Fui assistir ao documentário do Kleber Mendonça Filho – “Retratos Fantasmas” – e saí do cinema com lágrima nos olhos. Engraçado ter vontade de chorar num filme que nem propriamente triste é, embora embebido das dores do passado que não volta e que faz evocar aquele verso do Drummond gravado na calçada da quadra onde ele morou em Copacabana: “Toda história é remorso”.
No filme, a história particular do diretor se mescla à História oficial do país, que, por sua vez, é atravessada pela ascensão e queda dos cinemas de rua – no caso, os cinemas de rua de Recife -, com seus letreiros gritando títulos que parecem palavras de ordem ou mensagens subliminares para pedestres distraídos. Kleber reúne todos esses elementos num jogo de xadrez afetuoso até o inteligentíssimo xeque-mate da sequência final, num carro de aplicativo, ao som de “Rise”, de Herb Albert. (Como foi bom relembrar “Rise” e sair da sessão com a melodia na cabeça!)
O filme é dividido em três partes: “O apartamento de Setúbal”, “Os cinemas do centro de Recife” e “Igrejas e Espíritos Santos”. Na primeira, o diretor abre como se fosse um diário íntimo de família e mostra em detalhes o apartamento onde morou, inicialmente com a mãe, no bairro de Setúbal, usado como locação para alguns de seus filmes – entre eles, o média “Enjaulado”, de 1997, o curta “Eletrodoméstica”, de 2005, e o longa “O Som ao Redor”, de 2012. Kleber tinha 10 anos quando foi morar lá, em 1979. A mãe, Joselice, separada do pai, morreu em 1995, aos 54 anos, e Kleber permaneceu no endereço por mais uma década, acompanhando a verticalização do bairro, enquanto ele próprio se verticalizava como um dos grandes do audiovisual brasileiro. Na segunda e na terceira parte, Kleber sai do apartamento e cai na cidade em imagens de arquivo, filosofando sobre questões relativas ao tempo numa narração algo monocórdia como alguém que observa com lupa o patrimônio histórico e pessoal num mosaico ultra-lírico de distanciamento e aproximação. Zoom in e zoom out, que é o que fazemos todos, o tempo todo, enquanto vivemos e, ao mesmo tempo, avaliamos nossas vidas: o que se passou, o que foi, o poderia ter sido.

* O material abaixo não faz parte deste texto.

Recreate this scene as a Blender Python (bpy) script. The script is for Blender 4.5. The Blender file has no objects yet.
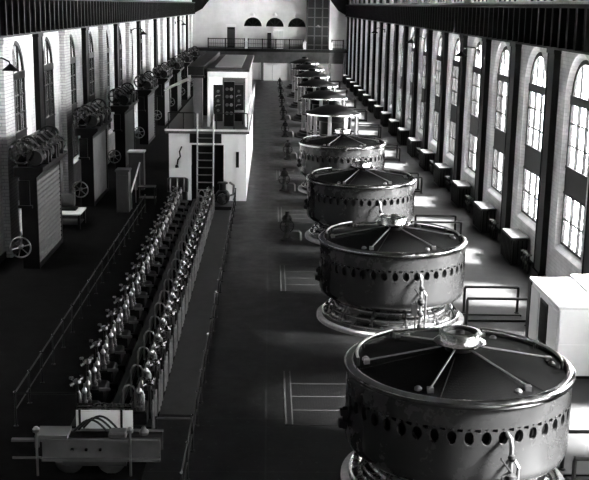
import bpy, bmesh, math, random
from mathutils import Vector, Matrix
random.seed(7)
S = bpy.context.scene
COL = S.collection
PI = math.pi
ORD = ['first','second','third','fourth','fifth','sixth','seventh','eighth','ninth','tenth','eleventh','twelfth',
       'thirteenth','fourteenth','fifteenth','sixteenth','seventeenth','eighteenth','nineteenth','twentieth',
       'twenty-first','twenty-second','twenty-third','twenty-fourth']

# ------------------------------------------------------------------ materials
def mat(name, v, rough=.5, metal=0., var=.0, scale=6., bump=0., bscale=40., rvar=0., tint=None, spec=.5):
    m = bpy.data.materials.new(name); m.use_nodes = True
    nt = m.node_tree; N = nt.nodes; L = nt.links
    b = N['Principled BSDF']
    c = (v, v, v, 1)
    b.inputs['Base Color'].default_value = c
    b.inputs['Roughness'].default_value = rough
    b.inputs['Metallic'].default_value = metal
    b.inputs['Specular IOR Level'].default_value = spec
    tc = N.new('ShaderNodeTexCoord')
    if var > 0 or rvar > 0:
        n = N.new('ShaderNodeTexNoise'); n.inputs['Scale'].default_value = scale
        n.inputs['Detail'].default_value = 6; n.inputs['Roughness'].default_value = .65
        L.new(tc.outputs['Object'], n.inputs['Vector'])
        if var > 0:
            r = N.new('ShaderNodeMapRange'); r.inputs['From Min'].default_value = .3; r.inputs['From Max'].default_value = .7
            r.inputs['To Min'].default_value = v * (1 - var); r.inputs['To Max'].default_value = v * (1 + var)
            L.new(n.outputs['Fac'], r.inputs['Value']); L.new(r.outputs['Result'], b.inputs['Base Color'])
        if rvar > 0:
            r = N.new('ShaderNodeMapRange'); r.inputs['From Min'].default_value = .3; r.inputs['From Max'].default_value = .7
            r.inputs['To Min'].default_value = max(.03, rough - rvar); r.inputs['To Max'].default_value = min(1, rough + rvar)
            L.new(n.outputs['Fac'], r.inputs['Value']); L.new(r.outputs['Result'], b.inputs['Roughness'])
    if bump > 0:
        n2 = N.new('ShaderNodeTexNoise'); n2.inputs['Scale'].default_value = bscale; n2.inputs['Detail'].default_value = 3
        L.new(tc.outputs['Object'], n2.inputs['Vector'])
        bp = N.new('ShaderNodeBump'); bp.inputs['Strength'].default_value = bump; bp.inputs['Distance'].default_value = .02
        L.new(n2.outputs['Fac'], bp.inputs['Height']); L.new(bp.outputs['Normal'], b.inputs['Normal'])
    return m

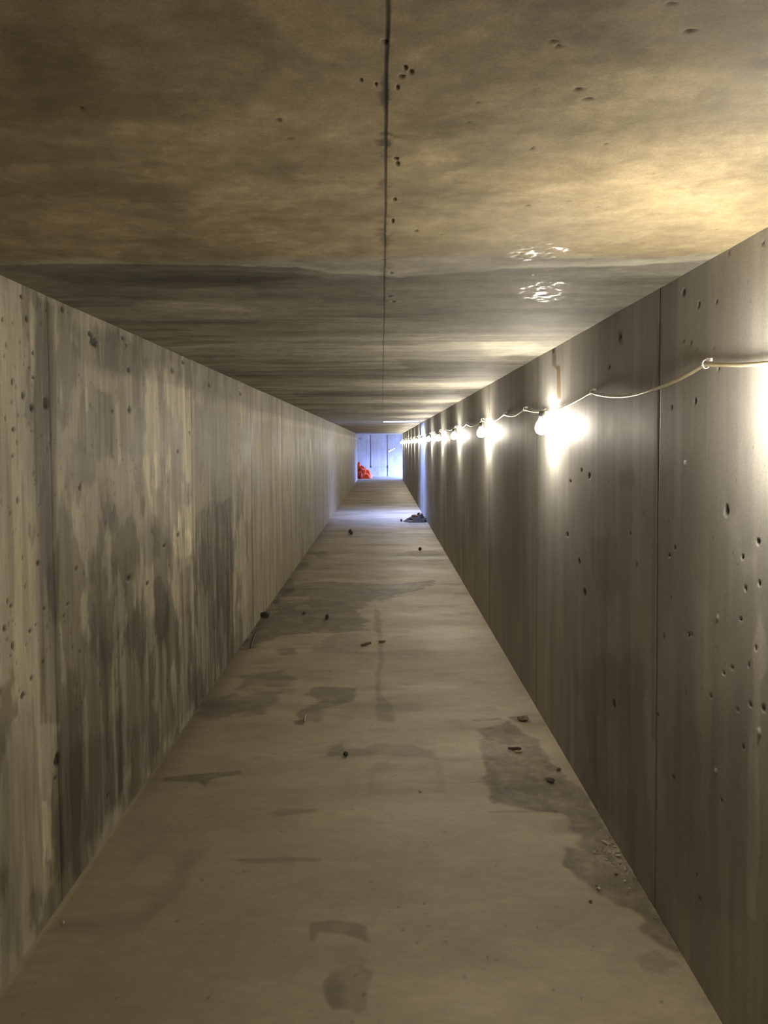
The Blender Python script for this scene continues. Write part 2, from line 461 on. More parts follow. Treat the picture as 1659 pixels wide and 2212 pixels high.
cr = poly_mask(U, V, [suv('floor', *p) for p in [(1030, 1568), (1085, 1562), (1190, 1640), (1300, 1780), (1430, 1960), (1490, 2070), (1340, 1955), (1222, 1870), (1270, 1826), (1200, 1756), (1060, 1738), (1030, 1640)]], .03, .03, 7, 31)
crn = fbm(U * 34, V * 34, 161, 4, .65)
s.mul(cr, (1.02, .98, .96)); s.rgb *= (1 + cr * (crn - .5) * .7)[..., None]
s.dsp += cr * (crn - .5) * .008
s.line_v(3.83, .006, .74, .001, .02, ss(-.05, .3, U) * .8)
# grime against the left wall, pale mortar lip along the very corner
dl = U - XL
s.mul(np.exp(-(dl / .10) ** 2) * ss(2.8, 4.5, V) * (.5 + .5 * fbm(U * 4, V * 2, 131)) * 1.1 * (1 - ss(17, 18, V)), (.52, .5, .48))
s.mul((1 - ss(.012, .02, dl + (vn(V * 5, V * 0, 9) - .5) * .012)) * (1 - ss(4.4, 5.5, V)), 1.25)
dr = XR - U
s.mul(np.exp(-(dr / .05) ** 2) * .5, (.8, .8, .8))
# grit in the dark stain
g = poly_mask(U, V, [suv('floor', *p) for p in [(1280, 1820), (1330, 1800), (1400, 1900), (1370, 1900), (1300, 1870), (1270, 1850)]], .03, .04)
sp = ss(.66, .74, vn(U * 90, V * 90, 140))
s.mul(g * sp, (1.5, 1.5, 1.5)); s.dsp += g * sp * .004
for (x, y) in [(880, 1480), (1003, 1482), (1000, 1452), (835, 1545), (760, 2208), (1345, 1540), (925, 2000), (870, 2010), (1002, 2110), (800, 1905), (900, 2037), (962, 2035), (860, 1960)]:
    p0 = suv('floor', x, y); s.pit_uv(p0[0], p0[1], .008, .01, .001, .72)
for k in range(300):
    v0 = 2.2 * math.exp(rs.uniform(0, 2.4)); s.pit_uv(rs.uniform(XL, XR), v0, rs.uniform(.003, .008), rs.uniform(.004, .010), .0008, rs.uniform(.55, .8))
s.dsp += (fbm(U * 1.5, V * 1.5, 150, 4) - .5) * .006
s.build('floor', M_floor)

# ------------------------------------------------------------------ left wall
s = Surf('left', np.linspace(-.02, ZC + .02, 420), along(2.2, 1050))
U, V = s.U, s.V
s.base((.370, .336, .250))
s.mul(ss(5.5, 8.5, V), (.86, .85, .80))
pn = np.searchsorted(np.array(SEAMS_L), V)
s.rgb *= (1 + (_h(pn, pn * 0 + 4, 9) - .5) * .12)[..., None]
for (fu, fv, sd, amp) in [(.35, 4.0, 201, .50), (1.2, 14, 203, .40), (2.5, 45, 207, .22)]:
    s.rgb *= (1 + (fbm(U * fu * 1.6, V * fv, sd, 4, .6) - .5) * amp)[..., None]
blot = fbm(U * 2.6, V * 6, 211, 5, .6)
s.mul(ss(.50, .60, blot) * (1 - ss(6.5, 8, V)), (.56, .55, .53))
drips = fbm(U * 1.8 + 30, V * 20, 213, 5, .62)
s.mul(ss(.54, .64, drips), (.78, .78, .78)); s.mul(ss(.56, .68, fbm(U * 1.0 + 9, V * 12, 214, 4, .6)), 1.22)
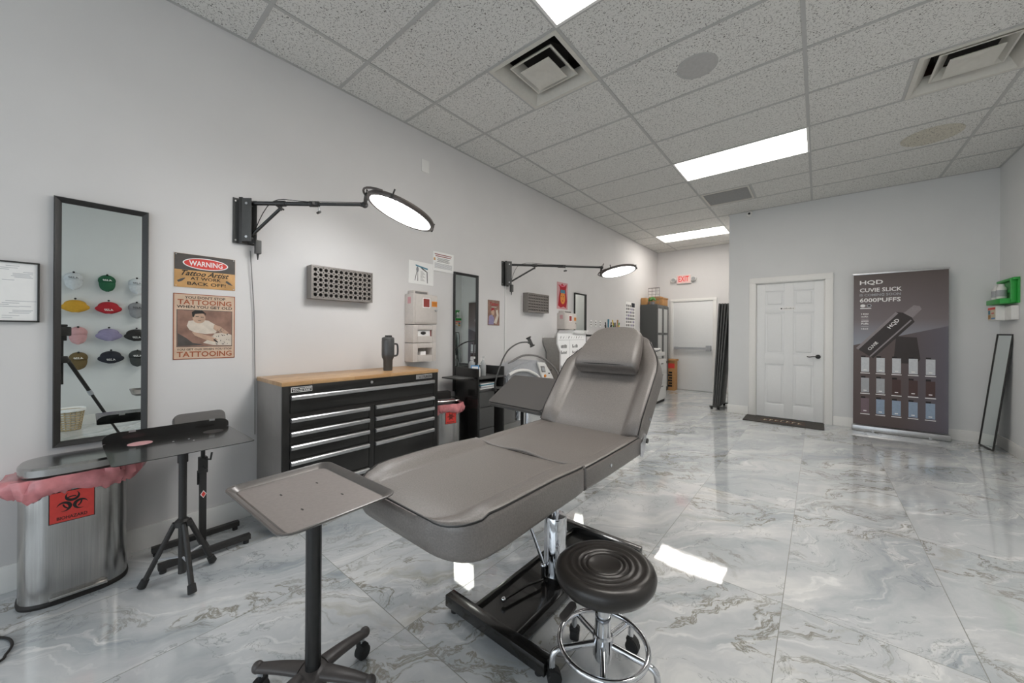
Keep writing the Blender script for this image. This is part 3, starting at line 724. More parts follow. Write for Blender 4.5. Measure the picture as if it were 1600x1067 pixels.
# ------------------------------------------------------------------ wall-mounted ring lamps
def arm_lamp(y, ztop, arm_end, disc_c, N, Mj, label, R=.225, zoff=0.0):
    bx = WX
    t = thing('arm_lamp', label, 'lamp', (bx, y, ztop - .15), 'wall-mounted ring lamps')
    T = LW(y, ztop - .30)
    mb = MB(T).box((-.06, 0, 0), (.07, .30, .006), M['dgrey'], .002)
    for a in (-.045, .055):
        for c in (.02, .28): mb.cyl((a, c, .006), (a, c, .009), .006, M['alu'], n=10)
    plate = mb.build('wall_plate', t)
    ax = Vector((bx + .055, y + .02, 0))
    d = Vector((arm_end[0] - ax.x, arm_end[1] - ax.y, 0)).normalized(); zA = arm_end[2]
    s_ = Vector((-d.y, d.x, 0))
    mb = MB()
    Tb = frame((ax.x, ax.y, ztop - .30), d, (0, 0, 1))
    for q in (-.03, .024): mb.box((-.03, .01, q), (.03, .295, q + .006), M['dgrey'], .001, T=Tb)
    mb.box((-.05, .0, -.03), (-.028, .30, .03), M['black'], .001, T=Tb)
    for z in (.04, .26): mb.cyl((0, z, -.034), (0, z, .034), .008, M['alu'], T=Tb, n=12)
    mb.build('swivel_bracket', t)
    p0 = Vector((ax.x, ax.y, zA)); pe = Vector(arm_end)
    L = (pe - p0).length; u = (pe - p0).normalized()
    mb = MB().cyl(p0, p0 + u * L * .55, .014, M['pole']).cyl(p0 + u * L * .5, pe, .010, M['pole'])
    mb.build('arm', t)
    mb = MB().cyl(p0 + u * L * .52, p0 + u * L * .60, .019, M['black']).box((-.01, -.03, -.01), (.01, 0, .01), M['black'], T=Matrix.Translation(p0 + u * L * .58)).cyl(p0 + u * L * .60 + Vector((0, 0, -.02)), p0 + u * L * .60 + Vector((0, 0, -.06)), .005, M['alu']).cyl(p0 + u * L * .60 + Vector((-.02, 0, -.055)), p0 + u * L * .60 + Vector((.02, 0, -.055)), .008, M['black'])
    mb.build('arm_clamp', t)
    q = p0 + u * L * .27
    mb = MB().cyl(Vector((ax.x, ax.y, zA - .21)) + u * .02, q + Vector((0, 0, -.03)), .010, M['pole']).cyl(q - u * .03, q + u * .03, .019, M['black']).cyl(q, q + Vector((0, 0, -.045)), .009, M['black']).cyl(q + Vector((0, 0, -.03)) - s_ * .03, q + Vector((0, 0, -.03)) + s_ * .03, .006, M['black'])
    mb.build('brace', t)
    mb = MB().box((ax.x - .015, ax.y + .03, zA - .33), (ax.x + .02, ax.y + .065, zA - .24), M['dgrey'], .004).cyl((ax.x, ax.y + .048, zA - .33), (ax.x, ax.y + .048, zA - .37), .008, M['black'], r2=.003).tube([(ax.x, ax.y + .045, zA - .24), (ax.x + .02, ax.y + .02, zA - .20), p0 + u * .15 + Vector((0, 0, .012)), p0 + u * (L * .5) + Vector((0, 0, .016)), pe + Vector((0, 0, .014))], .0025, M['ink'], n=6, smooth=5)
    mb.build('power_adapter', t)
    # head
    C = Vector(disc_c); N = Vector(N).normalized(); U = (Vector(Mj) - N * Vector(Mj).dot(N)).normalized(); V = N.cross(U)
    Td = Matrix(((U.x, V.x, N.x, C.x), (U.y, V.y, N.y, C.y), (U.z, V.z, N.z, C.z), (0, 0, 0, 1)))
    MB(Td).lathe([(.001, -.028), (R * .75, -.026), (R * .96, -.018), (R, -.006), (R, .006), (R * .985, .011), (R * .90, .011), (R * .895, .003), (.001, .003)], M['lampring'], n=56).build('lamp_head', t)
    MB(Td).lathe([(.001, .0085), (R * .89, .0085), (R * .89, .0035), (.001, .0035)], M['ring'], n=56).build('light_disc', t, 'glowing white disc')
    mb = MB()
    h = Td @ Vector((-R, 0, 0))
    mb.tube([pe - u * .03, pe, (pe + h) / 2 + Vector((0, 0, .01)), h], .012, M['black'], smooth=4)
    mb.ball(pe, .022, M['black'])
    pts = [Td @ Vector((R * (1.0 + .12 * math.sin(PI * k / 10)) * math.cos(a), R * (1.0 + .12 * math.sin(PI * k / 10)) * math.sin(a), -.012)) for k, a in enumerate([PI * .72 + PI * .56 * i / 10 for i in range(11)])]
    mb.tube(pts, .007, M['lampring'])
    mb.build('tilt_joint', t)
    MB().tube([pe + Vector((0, 0, .015)), pe + u * .03 + Vector((0, 0, .05)), h + Vector((0, 0, .03)), h], .0028, M['ink'], n=6, smooth=5).build('head_cord', t)
    for a in (PI * .62, -.05 * PI):
        e = Vector((R * math.cos(a), R * math.sin(a), 0))
        MB().cyl(Td @ (e * .97), Td @ (e * 1.0 + Vector((0, 0, -.045))), .005, M['black'], n=8).box((-.008, -.008, -.01), (.008, .008, .012), M['black'], .003, T=Td @ Matrix.Translation(e)).build('edge_clip', t)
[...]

Em muitos momentos, “Retratos Fantasmas” parece um making of dos outros filmes do diretor, revelando o que está por trás das imagens. Maeve Jinkings, a atriz, em “O Som ao Redor”, e Maeve Jinkings, a amiga, jantando no apartamento do diretor, sentada à mesma cadeira usada anos antes no set de filmagem. Típico exemplo de “mise-en-abyme”, o filme fotografa a alma do fotograma.
Minha mãe morou em Recife quando se casou, em 1951, e por lá ficou com meu pai, numa casinha em rua paralela à praia de Boa Viagem, aproximadamente até 1954. Lá nasceu minha irmã mais velha. Grande parte do filme cobre esse período, quando os grandes cinemas surgiam na cidade com aquela pompa de palácios para os sonhos hollywoodianos.
Meus pais devem ter visto muitos filmes naqueles cinemas. Então, é como se o álbum de fotos de Kleber fosse um pouco meu. Aquela Recife passou aos olhos de minha mãe e de meu pai – que não estão mais aqui – e toda a fantasmagoria do filme ganhou carne em mim.
Adoraria poder assistir ao filme com eles e perguntar-lhes: “Vocês foram a este cinema?”, “Lembram desse quarteirão?”, “A quantas quadras da casa de vocês ele ficava?”. Infelizmente não é mais possível. A partir de um certo ponto da vida, perguntas ficam sem interlocutores.
Enquanto isso, sob o céu de Suely e entre cinemas, aspirinas e urubus, Kleber Mendonça Filho, a cada filme que lança, vai se firmando como um patrimônio cultural do país e do mundo.